What is needed:
Give back the whole listing exactly as shown.

Dataset section:
------------------------------------------------------------

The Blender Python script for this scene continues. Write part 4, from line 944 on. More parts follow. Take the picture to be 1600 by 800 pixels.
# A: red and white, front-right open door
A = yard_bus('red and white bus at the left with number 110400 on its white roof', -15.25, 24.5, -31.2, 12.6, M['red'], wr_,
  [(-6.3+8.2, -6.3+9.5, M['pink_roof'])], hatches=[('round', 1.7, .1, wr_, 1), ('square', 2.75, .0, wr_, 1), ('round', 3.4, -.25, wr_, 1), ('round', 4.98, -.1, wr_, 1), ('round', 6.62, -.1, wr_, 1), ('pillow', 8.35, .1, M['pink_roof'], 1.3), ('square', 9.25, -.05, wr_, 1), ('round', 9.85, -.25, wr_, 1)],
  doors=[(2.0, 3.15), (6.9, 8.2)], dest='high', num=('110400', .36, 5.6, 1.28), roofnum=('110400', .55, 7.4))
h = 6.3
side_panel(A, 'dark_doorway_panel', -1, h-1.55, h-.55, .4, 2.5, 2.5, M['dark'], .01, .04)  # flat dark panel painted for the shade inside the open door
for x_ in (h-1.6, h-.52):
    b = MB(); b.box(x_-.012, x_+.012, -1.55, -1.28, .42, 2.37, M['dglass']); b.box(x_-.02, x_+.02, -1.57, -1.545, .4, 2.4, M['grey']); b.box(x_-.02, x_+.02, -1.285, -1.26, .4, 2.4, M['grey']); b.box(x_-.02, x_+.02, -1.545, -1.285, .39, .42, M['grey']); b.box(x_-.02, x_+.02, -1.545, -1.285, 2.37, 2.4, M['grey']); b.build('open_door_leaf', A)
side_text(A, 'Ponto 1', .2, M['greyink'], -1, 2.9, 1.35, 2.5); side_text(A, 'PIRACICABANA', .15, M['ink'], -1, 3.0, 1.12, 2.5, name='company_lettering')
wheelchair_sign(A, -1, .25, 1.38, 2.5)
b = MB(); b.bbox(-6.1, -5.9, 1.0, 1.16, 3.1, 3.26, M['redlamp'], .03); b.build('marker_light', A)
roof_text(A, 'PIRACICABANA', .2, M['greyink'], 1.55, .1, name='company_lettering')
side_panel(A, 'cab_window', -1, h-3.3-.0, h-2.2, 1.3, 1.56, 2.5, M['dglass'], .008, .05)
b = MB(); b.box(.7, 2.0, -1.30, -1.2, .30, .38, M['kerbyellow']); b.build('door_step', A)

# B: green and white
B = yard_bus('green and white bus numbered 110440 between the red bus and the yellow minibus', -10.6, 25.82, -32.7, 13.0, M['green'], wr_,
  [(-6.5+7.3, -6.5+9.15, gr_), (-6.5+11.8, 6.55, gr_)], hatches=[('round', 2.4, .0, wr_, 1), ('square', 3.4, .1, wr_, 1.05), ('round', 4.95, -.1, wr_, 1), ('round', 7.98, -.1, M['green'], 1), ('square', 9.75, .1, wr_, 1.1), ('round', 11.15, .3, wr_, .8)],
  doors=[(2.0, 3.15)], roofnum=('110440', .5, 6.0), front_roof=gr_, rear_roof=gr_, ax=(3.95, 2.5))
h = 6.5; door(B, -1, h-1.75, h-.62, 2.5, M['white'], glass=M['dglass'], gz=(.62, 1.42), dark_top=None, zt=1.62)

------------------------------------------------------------

Exercise output:
The Blender Python script for this scene continues. Write part 4, from line 944 on. More parts follow. Take the picture to be 1600 by 800 pixels.
# A: red and white, front-right open door
A = yard_bus('red and white bus at the left with number 110400 on its white roof', -15.25, 24.5, -31.2, 12.6, M['red'], wr_,
  [(-6.3+8.2, -6.3+9.5, M['pink_roof'])], hatches=[('round', 1.7, .1, wr_, 1), ('square', 2.75, .0, wr_, 1), ('round', 3.4, -.25, wr_, 1), ('round', 4.98, -.1, wr_, 1), ('round', 6.62, -.1, wr_, 1), ('pillow', 8.35, .1, M['pink_roof'], 1.3), ('square', 9.25, -.05, wr_, 1), ('round', 9.85, -.25, wr_, 1)],
  doors=[(2.0, 3.15), (6.9, 8.2)], dest='high', num=('110400', .36, 5.6, 1.28), roofnum=('110400', .55, 7.4))
h = 6.3
side_panel(A, 'dark_doorway_panel', -1, h-1.55, h-.55, .4, 2.5, 2.5, M['dark'], .01, .04)  # flat dark panel painted for the shade inside the open door
for x_ in (h-1.6, h-.52):
    b = MB(); b.box(x_-.012, x_+.012, -1.55, -1.28, .42, 2.37, M['dglass']); b.box(x_-.02, x_+.02, -1.57, -1.545, .4, 2.4, M['grey']); b.box(x_-.02, x_+.02, -1.285, -1.26, .4, 2.4, M['grey']); b.box(x_-.02, x_+.02, -1.545, -1.285, .39, .42, M['grey']); b.box(x_-.02, x_+.02, -1.545, -1.285, 2.37, 2.4, M['grey']); b.build('open_door_leaf', A)
side_text(A, 'Ponto 1', .2, M['greyink'], -1, 2.9, 1.35, 2.5); side_text(A, 'PIRACICABANA', .15, M['ink'], -1, 3.0, 1.12, 2.5, name='company_lettering')
wheelchair_sign(A, -1, .25, 1.38, 2.5)
b = MB(); b.bbox(-6.1, -5.9, 1.0, 1.16, 3.1, 3.26, M['redlamp'], .03); b.build('marker_light', A)
roof_text(A, 'PIRACICABANA', .2, M['greyink'], 1.55, .1, name='company_lettering')
side_panel(A, 'cab_window', -1, h-3.3-.0, h-2.2, 1.3, 1.56, 2.5, M['dglass'], .008, .05)
b = MB(); b.box(.7, 2.0, -1.30, -1.2, .30, .38, M['kerbyellow']); b.build('door_step', A)

# B: green and white
B = yard_bus('green and white bus numbered 110440 between the red bus and the yellow minibus', -10.6, 25.82, -32.7, 13.0, M['green'], wr_,
  [(-6.5+7.3, -6.5+9.15, gr_), (-6.5+11.8, 6.55, gr_)], hatches=[('round', 2.4, .0, wr_, 1), ('square', 3.4, .1, wr_, 1.05), ('round', 4.95, -.1, wr_, 1), ('round', 7.98, -.1, M['green'], 1), ('square', 9.75, .1, wr_, 1.1), ('round', 11.15, .3, wr_, .8)],
  doors=[(2.0, 3.15)], roofnum=('110440', .5, 6.0), front_roof=gr_, rear_roof=gr_, ax=(3.95, 2.5))
h = 6.5; door(B, -1, h-1.75, h-.62, 2.5, M['white'], glass=M['dglass'], gz=(.62, 1.42), dark_top=None, zt=1.62)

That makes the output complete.